Album Review: Boris – Heavy Rocks (2022)

[Relapse; 2022]

If Boris have proven anything during their 30 year existence, it’s that the fairly humble rock’n’roll project knows no constraints and allows for a myriad of diversified approaches. Playing with clichés and stereotypes as much as experimenting with studio space and texture, the trio have furnished a catalogue of seemingly inexhaustible euphoria and variety of style.

Coming off this year’s shoegaze and ambient-heavy highlight W, the band have decided to return to a heavier sound with the third entry into their discography simply titled as Heavy Rocks. Somewhat functioning as ‘self titled’ releases, the first two albums – let’s bill them Orange and Violet after their record covers – encapsulated the band’s contemporary interest in an almost snapshot like fashion; the 2002 original drifting through a set of fuzzed out stoner rock and the 2011 album exploring shoegaze and alt rock atmospherics.

The albums are somewhat underrated in the band’s discography – likely because the orange one still awaits a reissue and streaming release and due to the fact that violet one was a reworking of material from a scrapped album, which Boris revisited on another two albums, which leaned towards shoegaze and synth pop, dismissing the band’s familiar sound.

Judging from the crust punk of NO and the quiet artistry of W, it was hard to predict where this third entry would position itself, but the leopard-print-tease of the cover should have been easy to decipher: the third Heavy Rocks is a bow to 70s rock, embracing the cavernous proto-punk of The Stooges (“Blah Blah Blah”) just like the space rock of Motörhead (“Question 1”). In the process, the band have also fashioned one of their cleanest sounding albums since Smile, leading to a somewhat strange entry in their discography: both well groomed and rebelliously loud.

This doesn’t always work – the opening trio of songs (“She is Bruning”, “Cramp” and “My name is blank”) all feel a little too familiar in their overdrive modus of Japanese metal. It’s the type of rock song familiar from animated fight scene in TV shows, lacking the distinct qualities that make Boris such an engaging band.

The mid-section makes up for this, with the two aforementioned tracks providing a lot of nuance and tempo to the approaches. There’s something hypnotic here in those repetitive drums and wild improvisations, allowing Boris to glow in a demonic black light. “Nosferatu” dials down the songwriting even more, using drone, sombre piano notes and a hysterically screaming saxophone to create an atmosphere of loneliness and misery. 

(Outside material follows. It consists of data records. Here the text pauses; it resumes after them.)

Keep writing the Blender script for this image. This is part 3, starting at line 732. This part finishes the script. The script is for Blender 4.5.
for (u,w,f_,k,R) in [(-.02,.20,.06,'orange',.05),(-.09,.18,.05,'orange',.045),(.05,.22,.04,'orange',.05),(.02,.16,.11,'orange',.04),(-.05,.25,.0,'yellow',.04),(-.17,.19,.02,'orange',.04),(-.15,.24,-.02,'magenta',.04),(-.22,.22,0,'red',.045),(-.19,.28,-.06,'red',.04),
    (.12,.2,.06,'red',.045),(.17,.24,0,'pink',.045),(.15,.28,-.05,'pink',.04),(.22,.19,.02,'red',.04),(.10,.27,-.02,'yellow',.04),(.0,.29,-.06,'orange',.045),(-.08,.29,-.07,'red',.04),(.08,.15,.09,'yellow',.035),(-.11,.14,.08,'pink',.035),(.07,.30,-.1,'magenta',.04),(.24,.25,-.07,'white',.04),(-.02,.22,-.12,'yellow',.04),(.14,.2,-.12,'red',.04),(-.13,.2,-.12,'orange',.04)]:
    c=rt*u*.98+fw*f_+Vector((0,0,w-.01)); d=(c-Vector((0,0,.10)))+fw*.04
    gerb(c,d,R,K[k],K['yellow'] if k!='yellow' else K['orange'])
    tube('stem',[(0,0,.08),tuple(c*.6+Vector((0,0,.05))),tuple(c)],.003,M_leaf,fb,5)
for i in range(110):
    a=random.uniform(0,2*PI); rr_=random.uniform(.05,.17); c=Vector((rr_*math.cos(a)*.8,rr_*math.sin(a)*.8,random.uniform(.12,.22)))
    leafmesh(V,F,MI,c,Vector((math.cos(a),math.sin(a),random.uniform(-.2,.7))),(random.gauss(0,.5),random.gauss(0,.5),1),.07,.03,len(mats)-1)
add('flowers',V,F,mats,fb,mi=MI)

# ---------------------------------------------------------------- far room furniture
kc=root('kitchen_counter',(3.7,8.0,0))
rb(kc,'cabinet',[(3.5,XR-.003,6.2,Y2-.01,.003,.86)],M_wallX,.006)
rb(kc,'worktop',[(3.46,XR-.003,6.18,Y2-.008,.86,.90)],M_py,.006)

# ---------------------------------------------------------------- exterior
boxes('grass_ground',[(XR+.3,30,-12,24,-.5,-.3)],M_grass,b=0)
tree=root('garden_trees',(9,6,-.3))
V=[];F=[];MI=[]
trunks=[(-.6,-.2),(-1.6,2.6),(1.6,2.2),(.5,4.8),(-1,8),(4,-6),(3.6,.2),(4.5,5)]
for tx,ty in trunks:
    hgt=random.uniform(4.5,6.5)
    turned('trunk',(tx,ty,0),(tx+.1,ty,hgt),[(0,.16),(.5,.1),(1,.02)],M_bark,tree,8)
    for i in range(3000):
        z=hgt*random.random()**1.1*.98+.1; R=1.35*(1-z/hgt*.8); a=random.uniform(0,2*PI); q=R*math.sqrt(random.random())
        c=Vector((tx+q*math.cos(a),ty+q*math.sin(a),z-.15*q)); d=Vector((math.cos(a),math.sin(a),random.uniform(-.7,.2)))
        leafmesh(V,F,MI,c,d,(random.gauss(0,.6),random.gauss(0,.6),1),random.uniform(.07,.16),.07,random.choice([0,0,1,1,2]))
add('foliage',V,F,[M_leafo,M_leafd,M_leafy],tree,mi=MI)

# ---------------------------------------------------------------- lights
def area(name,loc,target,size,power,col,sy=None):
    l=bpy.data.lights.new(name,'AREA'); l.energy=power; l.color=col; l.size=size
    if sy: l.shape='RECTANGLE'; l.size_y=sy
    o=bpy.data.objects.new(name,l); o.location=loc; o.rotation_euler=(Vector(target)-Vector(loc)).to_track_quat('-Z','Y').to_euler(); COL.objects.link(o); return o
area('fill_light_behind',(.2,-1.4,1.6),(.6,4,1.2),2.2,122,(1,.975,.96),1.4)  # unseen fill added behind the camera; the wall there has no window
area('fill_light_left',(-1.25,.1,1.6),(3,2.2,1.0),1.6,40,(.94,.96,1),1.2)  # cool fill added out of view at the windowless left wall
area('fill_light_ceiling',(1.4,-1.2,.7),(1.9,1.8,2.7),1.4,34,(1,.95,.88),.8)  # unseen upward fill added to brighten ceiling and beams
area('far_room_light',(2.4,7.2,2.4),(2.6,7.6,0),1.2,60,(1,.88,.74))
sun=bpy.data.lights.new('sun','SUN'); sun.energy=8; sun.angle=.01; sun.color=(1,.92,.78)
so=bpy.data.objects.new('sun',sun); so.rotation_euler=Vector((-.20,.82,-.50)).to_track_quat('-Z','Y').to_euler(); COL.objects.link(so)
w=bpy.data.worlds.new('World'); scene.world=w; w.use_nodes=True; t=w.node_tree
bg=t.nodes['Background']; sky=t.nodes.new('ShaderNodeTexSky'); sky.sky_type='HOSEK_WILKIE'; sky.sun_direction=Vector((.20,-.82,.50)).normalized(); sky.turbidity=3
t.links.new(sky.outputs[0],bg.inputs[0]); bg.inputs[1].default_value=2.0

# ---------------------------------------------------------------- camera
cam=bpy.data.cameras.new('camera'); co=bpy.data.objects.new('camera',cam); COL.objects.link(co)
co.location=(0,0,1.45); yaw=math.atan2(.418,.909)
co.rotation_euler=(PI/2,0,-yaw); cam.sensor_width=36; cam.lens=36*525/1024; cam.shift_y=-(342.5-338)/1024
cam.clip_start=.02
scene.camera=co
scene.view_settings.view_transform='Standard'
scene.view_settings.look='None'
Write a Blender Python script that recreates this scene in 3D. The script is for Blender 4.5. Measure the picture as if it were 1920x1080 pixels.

This dark energy climaxes on “Ghostly Imagination”, which introduces processed industrial drum beats. It’s the most brutal track on here and the closest to noise music the band have gotten in a while. “Ruins” returns to the familiar heavy metal tropes, but is a really good and punchy little track, while “Chained” uses a similar approach to delve into an orgasmic thunderstorm of feedback. In a surprise twist, the album ends on “(not) Last Song”, a minimalist ballad of piano, fuzzed out guitar notes and a tortured Takeshi screaming poetry. It’s the closest to the sonic exploration of W on here, and a surprisingly effective closer to one of the band’s most thunderous albums.

Heavy Rocks (2022) is a triumph and a bit of a mixed bag at the same time. The good songs – and that’s the large majority – allow Boris to explore many of their kinks in innovative ways. The drone and feedback storms they’ve become popular with are on full display and Wata’s guitar playing is as good as ever. When they delve into free-form, such as on the album’s mid-section, they manage to contain an energy that borders on the magical alchemy early 70s rock managed to summon. But when aiming for straight metal, the band at times feels caught in an all too familiar ‘modern’ sound that requires an embrace of the genre’s campier, melodic side.

It’s interesting that it was the lack of those stereotypes that made W so controversial within their fanbase – striving for a more artistic approach in the vein of Lovesliescrushing probably proved a little too out there. But then, there’s enough variety on Heavy Rocks (2022) to bring those disparate elements back together. More than anything, the album allows the trio to not only appeal to the variety within their followers, it also shows they’ve still got plenty of ground ahead of them.